**Instruction:** Exactly reproduce each line of the listing that follows.

※

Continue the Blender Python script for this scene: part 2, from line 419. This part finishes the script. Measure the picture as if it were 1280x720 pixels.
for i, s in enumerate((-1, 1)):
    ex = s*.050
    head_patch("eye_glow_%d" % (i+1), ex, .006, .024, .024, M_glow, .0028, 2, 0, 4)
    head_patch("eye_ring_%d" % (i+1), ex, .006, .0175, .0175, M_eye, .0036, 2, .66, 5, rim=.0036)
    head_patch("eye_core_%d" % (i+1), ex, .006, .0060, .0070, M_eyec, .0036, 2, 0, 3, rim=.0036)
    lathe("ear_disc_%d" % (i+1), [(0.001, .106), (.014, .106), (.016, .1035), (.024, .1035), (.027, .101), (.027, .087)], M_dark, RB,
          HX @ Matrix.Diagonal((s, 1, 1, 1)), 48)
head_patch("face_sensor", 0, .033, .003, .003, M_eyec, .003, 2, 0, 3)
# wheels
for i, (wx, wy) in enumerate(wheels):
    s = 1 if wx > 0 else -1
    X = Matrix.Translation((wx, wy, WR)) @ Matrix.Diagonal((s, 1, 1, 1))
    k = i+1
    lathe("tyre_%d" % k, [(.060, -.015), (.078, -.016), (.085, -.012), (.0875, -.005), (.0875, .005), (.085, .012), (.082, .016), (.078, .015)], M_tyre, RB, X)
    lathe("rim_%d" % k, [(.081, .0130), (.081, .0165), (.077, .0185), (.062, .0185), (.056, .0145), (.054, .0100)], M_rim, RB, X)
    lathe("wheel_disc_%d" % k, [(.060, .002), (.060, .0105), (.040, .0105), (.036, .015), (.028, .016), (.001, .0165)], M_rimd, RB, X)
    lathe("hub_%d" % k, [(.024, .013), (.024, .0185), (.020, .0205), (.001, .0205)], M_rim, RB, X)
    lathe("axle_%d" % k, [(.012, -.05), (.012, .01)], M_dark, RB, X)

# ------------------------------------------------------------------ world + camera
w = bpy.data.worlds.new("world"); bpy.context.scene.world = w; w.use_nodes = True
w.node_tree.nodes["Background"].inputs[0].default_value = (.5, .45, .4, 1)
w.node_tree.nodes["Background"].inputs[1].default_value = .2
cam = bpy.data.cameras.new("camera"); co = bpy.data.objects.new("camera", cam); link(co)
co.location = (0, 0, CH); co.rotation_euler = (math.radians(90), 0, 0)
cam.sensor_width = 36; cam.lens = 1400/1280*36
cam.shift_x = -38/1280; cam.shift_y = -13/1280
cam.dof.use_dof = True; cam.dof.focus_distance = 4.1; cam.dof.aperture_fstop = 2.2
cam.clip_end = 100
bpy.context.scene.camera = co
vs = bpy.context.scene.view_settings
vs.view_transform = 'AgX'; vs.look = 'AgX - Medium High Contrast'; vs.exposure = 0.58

※

**Expected answer:**
Continue the Blender Python script for this scene: part 2, from line 419. This part finishes the script. Measure the picture as if it were 1280x720 pixels.
for i, s in enumerate((-1, 1)):
    ex = s*.050
    head_patch("eye_glow_%d" % (i+1), ex, .006, .024, .024, M_glow, .0028, 2, 0, 4)
    head_patch("eye_ring_%d" % (i+1), ex, .006, .0175, .0175, M_eye, .0036, 2, .66, 5, rim=.0036)
    head_patch("eye_core_%d" % (i+1), ex, .006, .0060, .0070, M_eyec, .0036, 2, 0, 3, rim=.0036)
    lathe("ear_disc_%d" % (i+1), [(0.001, .106), (.014, .106), (.016, .1035), (.024, .1035), (.027, .101), (.027, .087)], M_dark, RB,
          HX @ Matrix.Diagonal((s, 1, 1, 1)), 48)
head_patch("face_sensor", 0, .033, .003, .003, M_eyec, .003, 2, 0, 3)
# wheels
for i, (wx, wy) in enumerate(wheels):
    s = 1 if wx > 0 else -1
    X = Matrix.Translation((wx, wy, WR)) @ Matrix.Diagonal((s, 1, 1, 1))
    k = i+1
    lathe("tyre_%d" % k, [(.060, -.015), (.078, -.016), (.085, -.012), (.0875, -.005), (.0875, .005), (.085, .012), (.082, .016), (.078, .015)], M_tyre, RB, X)
    lathe("rim_%d" % k, [(.081, .0130), (.081, .0165), (.077, .0185), (.062, .0185), (.056, .0145), (.054, .0100)], M_rim, RB, X)
    lathe("wheel_disc_%d" % k, [(.060, .002), (.060, .0105), (.040, .0105), (.036, .015), (.028, .016), (.001, .0165)], M_rimd, RB, X)
    lathe("hub_%d" % k, [(.024, .013), (.024, .0185), (.020, .0205), (.001, .0205)], M_rim, RB, X)
    lathe("axle_%d" % k, [(.012, -.05), (.012, .01)], M_dark, RB, X)

# ------------------------------------------------------------------ world + camera
w = bpy.data.worlds.new("world"); bpy.context.scene.world = w; w.use_nodes = True
w.node_tree.nodes["Background"].inputs[0].default_value = (.5, .45, .4, 1)
w.node_tree.nodes["Background"].inputs[1].default_value = .2
cam = bpy.data.cameras.new("camera"); co = bpy.data.objects.new("camera", cam); link(co)
co.location = (0, 0, CH); co.rotation_euler = (math.radians(90), 0, 0)
cam.sensor_width = 36; cam.lens = 1400/1280*36
cam.shift_x = -38/1280; cam.shift_y = -13/1280
cam.dof.use_dof = True; cam.dof.focus_distance = 4.1; cam.dof.aperture_fstop = 2.2
cam.clip_end = 100
bpy.context.scene.camera = co
vs = bpy.context.scene.view_settings
vs.view_transform = 'AgX'; vs.look = 'AgX - Medium High Contrast'; vs.exposure = 0.58